(SUPPLIED RECORDS):
--- Start ---
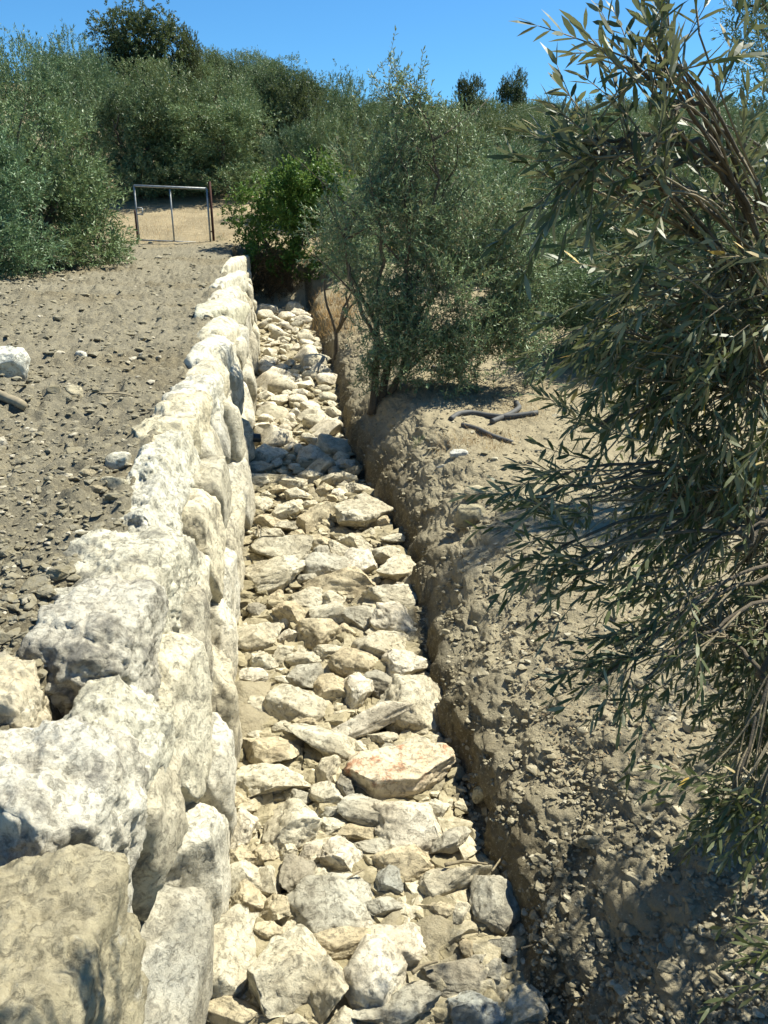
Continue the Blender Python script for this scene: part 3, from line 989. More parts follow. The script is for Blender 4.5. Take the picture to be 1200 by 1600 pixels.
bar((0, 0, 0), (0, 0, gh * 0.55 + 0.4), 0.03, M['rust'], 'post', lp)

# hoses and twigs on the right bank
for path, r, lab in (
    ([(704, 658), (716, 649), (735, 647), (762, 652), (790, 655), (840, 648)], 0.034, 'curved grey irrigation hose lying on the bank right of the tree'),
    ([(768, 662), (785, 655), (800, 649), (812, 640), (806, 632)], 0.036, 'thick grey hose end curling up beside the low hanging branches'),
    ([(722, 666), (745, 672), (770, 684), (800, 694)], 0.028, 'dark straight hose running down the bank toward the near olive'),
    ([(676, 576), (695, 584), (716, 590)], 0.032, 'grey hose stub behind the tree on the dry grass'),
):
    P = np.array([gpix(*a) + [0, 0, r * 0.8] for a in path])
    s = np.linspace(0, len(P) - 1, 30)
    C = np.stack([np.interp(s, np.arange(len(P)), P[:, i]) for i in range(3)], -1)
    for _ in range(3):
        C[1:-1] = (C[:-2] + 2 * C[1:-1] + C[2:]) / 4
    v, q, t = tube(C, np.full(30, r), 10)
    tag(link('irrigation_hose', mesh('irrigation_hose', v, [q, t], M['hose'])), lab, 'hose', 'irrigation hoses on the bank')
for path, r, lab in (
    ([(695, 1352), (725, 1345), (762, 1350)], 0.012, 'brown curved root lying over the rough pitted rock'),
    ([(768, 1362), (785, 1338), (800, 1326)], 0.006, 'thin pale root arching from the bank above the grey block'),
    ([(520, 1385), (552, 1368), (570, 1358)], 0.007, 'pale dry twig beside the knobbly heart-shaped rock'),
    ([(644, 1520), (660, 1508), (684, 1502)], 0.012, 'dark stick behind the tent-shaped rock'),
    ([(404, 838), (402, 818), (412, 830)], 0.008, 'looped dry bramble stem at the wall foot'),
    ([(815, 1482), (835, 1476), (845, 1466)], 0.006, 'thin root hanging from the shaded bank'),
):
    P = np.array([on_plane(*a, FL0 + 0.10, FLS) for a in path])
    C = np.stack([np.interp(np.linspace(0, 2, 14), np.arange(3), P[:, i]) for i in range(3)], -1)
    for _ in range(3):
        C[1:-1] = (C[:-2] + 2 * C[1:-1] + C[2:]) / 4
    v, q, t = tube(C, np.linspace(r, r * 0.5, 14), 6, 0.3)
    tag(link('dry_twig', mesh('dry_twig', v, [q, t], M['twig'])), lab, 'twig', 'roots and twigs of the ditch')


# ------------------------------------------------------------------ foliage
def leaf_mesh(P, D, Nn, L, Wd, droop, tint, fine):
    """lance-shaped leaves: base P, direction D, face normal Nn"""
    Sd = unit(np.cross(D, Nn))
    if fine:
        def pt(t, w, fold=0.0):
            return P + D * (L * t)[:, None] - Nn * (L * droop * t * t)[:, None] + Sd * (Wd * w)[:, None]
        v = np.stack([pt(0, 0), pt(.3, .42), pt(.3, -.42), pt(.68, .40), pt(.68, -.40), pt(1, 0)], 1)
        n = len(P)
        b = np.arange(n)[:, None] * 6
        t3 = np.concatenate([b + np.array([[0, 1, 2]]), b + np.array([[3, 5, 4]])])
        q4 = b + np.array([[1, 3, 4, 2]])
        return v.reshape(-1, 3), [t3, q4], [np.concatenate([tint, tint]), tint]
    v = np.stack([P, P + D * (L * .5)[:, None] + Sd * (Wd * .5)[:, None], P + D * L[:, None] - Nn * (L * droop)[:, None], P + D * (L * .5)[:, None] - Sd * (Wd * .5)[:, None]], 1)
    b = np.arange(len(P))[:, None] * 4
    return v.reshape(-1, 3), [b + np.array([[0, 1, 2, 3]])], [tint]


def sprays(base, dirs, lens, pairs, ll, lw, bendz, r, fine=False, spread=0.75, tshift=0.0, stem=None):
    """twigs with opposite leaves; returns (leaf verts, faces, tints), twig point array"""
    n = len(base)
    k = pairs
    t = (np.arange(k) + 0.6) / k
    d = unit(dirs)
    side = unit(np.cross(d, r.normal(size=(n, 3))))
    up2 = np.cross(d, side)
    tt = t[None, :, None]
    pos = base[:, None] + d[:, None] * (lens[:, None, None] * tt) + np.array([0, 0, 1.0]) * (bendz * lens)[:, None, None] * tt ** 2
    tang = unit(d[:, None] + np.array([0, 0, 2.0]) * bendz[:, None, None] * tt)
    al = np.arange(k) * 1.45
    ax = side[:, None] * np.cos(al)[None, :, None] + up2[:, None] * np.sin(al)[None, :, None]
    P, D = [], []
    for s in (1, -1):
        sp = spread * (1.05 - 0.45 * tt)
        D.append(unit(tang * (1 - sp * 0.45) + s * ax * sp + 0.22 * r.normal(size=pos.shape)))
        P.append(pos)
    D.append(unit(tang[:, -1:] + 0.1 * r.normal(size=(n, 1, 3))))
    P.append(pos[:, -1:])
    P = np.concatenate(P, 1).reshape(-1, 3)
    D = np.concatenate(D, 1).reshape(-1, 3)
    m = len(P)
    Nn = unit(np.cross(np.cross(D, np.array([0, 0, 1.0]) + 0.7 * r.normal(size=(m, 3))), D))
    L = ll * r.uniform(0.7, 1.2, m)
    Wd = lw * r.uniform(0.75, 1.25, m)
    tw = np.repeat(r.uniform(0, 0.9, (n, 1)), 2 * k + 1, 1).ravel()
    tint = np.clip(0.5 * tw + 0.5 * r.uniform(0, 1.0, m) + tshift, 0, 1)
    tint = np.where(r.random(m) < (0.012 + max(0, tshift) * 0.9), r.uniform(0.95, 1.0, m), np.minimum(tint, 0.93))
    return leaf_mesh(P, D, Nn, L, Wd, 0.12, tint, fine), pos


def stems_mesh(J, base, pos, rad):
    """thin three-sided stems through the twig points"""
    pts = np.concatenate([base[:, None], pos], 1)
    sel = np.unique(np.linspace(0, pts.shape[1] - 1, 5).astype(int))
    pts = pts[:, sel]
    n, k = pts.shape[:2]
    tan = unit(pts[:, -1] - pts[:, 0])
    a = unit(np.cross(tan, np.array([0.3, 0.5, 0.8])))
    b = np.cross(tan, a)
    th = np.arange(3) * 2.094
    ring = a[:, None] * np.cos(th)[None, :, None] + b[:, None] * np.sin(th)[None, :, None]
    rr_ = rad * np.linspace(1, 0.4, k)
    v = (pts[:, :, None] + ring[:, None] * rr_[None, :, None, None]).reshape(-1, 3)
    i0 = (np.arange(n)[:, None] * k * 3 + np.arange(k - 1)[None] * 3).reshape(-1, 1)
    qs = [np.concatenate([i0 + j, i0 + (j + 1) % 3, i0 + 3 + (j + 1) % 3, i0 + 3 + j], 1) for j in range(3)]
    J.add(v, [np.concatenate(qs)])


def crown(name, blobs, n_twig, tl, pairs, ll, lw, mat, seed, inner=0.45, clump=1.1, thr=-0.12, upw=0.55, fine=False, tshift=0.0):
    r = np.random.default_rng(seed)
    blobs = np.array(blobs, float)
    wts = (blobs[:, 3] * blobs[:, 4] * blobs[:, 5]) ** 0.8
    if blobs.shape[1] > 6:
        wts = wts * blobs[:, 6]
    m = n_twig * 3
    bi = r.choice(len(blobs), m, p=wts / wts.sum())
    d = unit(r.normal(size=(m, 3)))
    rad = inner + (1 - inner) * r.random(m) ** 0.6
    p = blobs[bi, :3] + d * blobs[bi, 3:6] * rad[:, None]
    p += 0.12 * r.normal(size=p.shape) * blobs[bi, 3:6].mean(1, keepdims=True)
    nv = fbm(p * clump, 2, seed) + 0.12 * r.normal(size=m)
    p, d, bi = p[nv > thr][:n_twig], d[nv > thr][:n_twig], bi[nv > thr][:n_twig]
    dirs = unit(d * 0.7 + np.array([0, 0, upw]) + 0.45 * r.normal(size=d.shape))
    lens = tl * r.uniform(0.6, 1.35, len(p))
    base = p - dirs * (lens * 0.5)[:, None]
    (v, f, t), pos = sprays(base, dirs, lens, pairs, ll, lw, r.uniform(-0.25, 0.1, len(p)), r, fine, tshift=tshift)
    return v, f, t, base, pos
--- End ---
--- Start ---
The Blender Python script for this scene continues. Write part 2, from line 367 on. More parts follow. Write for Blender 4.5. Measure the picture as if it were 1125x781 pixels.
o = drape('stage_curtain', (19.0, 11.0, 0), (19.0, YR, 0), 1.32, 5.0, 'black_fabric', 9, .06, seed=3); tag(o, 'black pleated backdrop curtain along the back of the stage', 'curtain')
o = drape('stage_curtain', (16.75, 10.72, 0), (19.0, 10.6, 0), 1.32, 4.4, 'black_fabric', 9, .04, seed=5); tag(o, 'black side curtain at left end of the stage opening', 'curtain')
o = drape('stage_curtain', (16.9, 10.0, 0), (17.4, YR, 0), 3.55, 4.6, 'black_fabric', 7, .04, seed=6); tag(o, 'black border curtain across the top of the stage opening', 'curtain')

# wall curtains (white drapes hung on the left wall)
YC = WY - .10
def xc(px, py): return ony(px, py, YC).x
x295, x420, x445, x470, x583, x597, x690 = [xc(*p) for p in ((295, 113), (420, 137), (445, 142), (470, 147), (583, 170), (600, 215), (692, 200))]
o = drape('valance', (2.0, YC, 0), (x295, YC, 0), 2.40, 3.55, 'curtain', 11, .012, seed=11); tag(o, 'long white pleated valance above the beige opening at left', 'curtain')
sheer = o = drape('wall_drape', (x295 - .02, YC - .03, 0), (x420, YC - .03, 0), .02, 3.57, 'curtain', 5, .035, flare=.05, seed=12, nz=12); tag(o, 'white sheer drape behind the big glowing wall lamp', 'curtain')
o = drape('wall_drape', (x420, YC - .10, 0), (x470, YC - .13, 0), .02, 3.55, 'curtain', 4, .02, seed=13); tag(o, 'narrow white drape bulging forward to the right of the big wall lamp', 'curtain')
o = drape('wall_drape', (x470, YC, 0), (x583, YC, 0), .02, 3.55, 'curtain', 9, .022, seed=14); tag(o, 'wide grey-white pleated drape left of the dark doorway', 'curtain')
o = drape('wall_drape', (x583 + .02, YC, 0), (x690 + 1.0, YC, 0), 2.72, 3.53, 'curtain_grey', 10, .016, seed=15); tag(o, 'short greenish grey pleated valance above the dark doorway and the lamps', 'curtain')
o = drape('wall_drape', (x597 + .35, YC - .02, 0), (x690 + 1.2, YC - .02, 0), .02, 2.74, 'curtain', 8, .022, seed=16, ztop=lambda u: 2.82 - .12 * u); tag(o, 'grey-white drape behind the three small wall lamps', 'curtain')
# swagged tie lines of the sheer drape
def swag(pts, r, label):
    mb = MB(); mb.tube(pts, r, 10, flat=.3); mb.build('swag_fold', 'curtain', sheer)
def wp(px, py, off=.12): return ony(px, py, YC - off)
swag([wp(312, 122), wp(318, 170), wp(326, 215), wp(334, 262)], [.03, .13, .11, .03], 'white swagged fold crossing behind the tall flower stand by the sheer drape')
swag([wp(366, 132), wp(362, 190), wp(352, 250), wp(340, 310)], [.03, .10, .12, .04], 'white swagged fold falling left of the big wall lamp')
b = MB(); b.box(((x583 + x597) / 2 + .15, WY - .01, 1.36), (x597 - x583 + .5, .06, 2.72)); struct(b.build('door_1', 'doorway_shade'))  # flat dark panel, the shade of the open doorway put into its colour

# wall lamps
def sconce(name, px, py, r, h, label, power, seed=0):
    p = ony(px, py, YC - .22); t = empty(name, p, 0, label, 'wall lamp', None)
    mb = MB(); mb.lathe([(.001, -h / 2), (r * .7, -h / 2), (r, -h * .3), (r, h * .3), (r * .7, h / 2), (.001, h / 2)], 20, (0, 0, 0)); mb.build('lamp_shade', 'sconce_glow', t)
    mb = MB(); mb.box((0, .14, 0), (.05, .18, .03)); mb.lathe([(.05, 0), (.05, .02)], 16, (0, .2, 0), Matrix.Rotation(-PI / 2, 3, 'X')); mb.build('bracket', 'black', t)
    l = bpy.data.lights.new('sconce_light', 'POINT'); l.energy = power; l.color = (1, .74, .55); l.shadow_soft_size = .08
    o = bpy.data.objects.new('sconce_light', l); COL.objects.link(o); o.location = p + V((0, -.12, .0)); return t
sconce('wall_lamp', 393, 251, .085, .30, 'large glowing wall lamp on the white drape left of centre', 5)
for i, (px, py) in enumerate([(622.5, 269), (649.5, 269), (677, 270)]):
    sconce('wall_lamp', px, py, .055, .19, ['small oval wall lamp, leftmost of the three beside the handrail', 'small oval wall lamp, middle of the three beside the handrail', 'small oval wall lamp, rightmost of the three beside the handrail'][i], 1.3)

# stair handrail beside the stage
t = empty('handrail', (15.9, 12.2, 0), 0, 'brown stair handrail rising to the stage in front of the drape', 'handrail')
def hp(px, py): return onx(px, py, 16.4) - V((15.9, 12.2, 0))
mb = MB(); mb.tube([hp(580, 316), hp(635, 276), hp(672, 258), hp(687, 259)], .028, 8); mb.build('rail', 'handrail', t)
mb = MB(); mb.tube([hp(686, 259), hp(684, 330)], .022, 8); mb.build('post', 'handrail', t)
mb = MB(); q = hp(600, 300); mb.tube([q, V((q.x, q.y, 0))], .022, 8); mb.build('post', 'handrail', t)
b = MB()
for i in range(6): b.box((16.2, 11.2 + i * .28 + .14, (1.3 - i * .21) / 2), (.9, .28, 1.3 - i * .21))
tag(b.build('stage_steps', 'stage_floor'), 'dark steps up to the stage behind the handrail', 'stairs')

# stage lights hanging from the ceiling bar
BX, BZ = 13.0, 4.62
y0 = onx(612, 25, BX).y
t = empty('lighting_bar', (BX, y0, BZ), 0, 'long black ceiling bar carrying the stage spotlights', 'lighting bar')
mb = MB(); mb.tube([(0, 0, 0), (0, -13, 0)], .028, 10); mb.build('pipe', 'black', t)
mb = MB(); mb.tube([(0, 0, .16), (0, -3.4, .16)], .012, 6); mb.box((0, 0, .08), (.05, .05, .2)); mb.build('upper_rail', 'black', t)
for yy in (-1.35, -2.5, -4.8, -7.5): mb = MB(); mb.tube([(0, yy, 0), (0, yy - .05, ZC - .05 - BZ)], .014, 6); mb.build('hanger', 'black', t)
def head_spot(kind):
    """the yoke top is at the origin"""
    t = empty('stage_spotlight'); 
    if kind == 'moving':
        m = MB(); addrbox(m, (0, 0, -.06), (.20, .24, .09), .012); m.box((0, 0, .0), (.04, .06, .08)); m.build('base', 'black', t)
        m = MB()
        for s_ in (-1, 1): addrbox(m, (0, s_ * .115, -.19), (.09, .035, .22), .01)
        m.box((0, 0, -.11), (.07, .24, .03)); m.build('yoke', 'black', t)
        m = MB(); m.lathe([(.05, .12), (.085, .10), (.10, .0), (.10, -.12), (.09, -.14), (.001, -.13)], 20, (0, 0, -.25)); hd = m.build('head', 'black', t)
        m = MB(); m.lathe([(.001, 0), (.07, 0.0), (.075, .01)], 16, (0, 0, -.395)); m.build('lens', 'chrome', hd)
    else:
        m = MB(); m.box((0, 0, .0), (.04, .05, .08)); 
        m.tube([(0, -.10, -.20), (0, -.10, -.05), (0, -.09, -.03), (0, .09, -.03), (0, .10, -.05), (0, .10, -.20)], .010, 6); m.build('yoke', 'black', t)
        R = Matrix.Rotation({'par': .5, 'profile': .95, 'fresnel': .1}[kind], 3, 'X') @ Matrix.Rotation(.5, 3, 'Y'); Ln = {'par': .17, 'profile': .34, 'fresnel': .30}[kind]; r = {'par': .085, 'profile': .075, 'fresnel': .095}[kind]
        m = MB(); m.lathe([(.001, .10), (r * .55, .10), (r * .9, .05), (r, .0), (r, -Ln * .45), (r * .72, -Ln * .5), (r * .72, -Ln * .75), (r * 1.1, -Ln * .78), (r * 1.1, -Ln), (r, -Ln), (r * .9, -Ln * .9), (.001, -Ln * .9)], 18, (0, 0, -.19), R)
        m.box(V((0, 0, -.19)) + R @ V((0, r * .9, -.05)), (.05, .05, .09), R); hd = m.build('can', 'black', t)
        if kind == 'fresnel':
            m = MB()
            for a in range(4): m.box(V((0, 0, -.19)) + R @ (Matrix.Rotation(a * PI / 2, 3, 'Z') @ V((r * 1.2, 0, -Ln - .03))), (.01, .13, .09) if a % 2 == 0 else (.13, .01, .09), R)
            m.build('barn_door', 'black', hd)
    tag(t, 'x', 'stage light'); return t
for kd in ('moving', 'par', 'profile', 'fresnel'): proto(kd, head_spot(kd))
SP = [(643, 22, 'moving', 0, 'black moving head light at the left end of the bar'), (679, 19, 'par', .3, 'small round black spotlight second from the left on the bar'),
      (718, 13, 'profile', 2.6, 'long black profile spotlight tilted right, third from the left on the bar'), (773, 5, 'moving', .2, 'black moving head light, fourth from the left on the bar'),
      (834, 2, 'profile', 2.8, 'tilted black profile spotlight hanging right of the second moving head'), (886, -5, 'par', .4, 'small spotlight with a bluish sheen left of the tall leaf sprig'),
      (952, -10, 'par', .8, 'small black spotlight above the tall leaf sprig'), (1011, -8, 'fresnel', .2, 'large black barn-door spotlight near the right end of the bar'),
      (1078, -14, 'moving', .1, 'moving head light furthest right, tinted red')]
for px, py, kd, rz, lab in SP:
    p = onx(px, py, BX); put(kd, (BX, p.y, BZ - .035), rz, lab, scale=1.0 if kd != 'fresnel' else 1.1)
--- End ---
(SET TASK): Your task is to repeat the lines from the one containing "Continue the Blender" to the one containing "bar((0, 0, 0), (0, 0, gh", both lines included. Leave out every other line.

(FINISHED EXERCISE):
Continue the Blender Python script for this scene: part 3, from line 989. More parts follow. The script is for Blender 4.5. Take the picture to be 1200 by 1600 pixels.
bar((0, 0, 0), (0, 0, gh * 0.55 + 0.4), 0.03, M['rust'], 'post', lp)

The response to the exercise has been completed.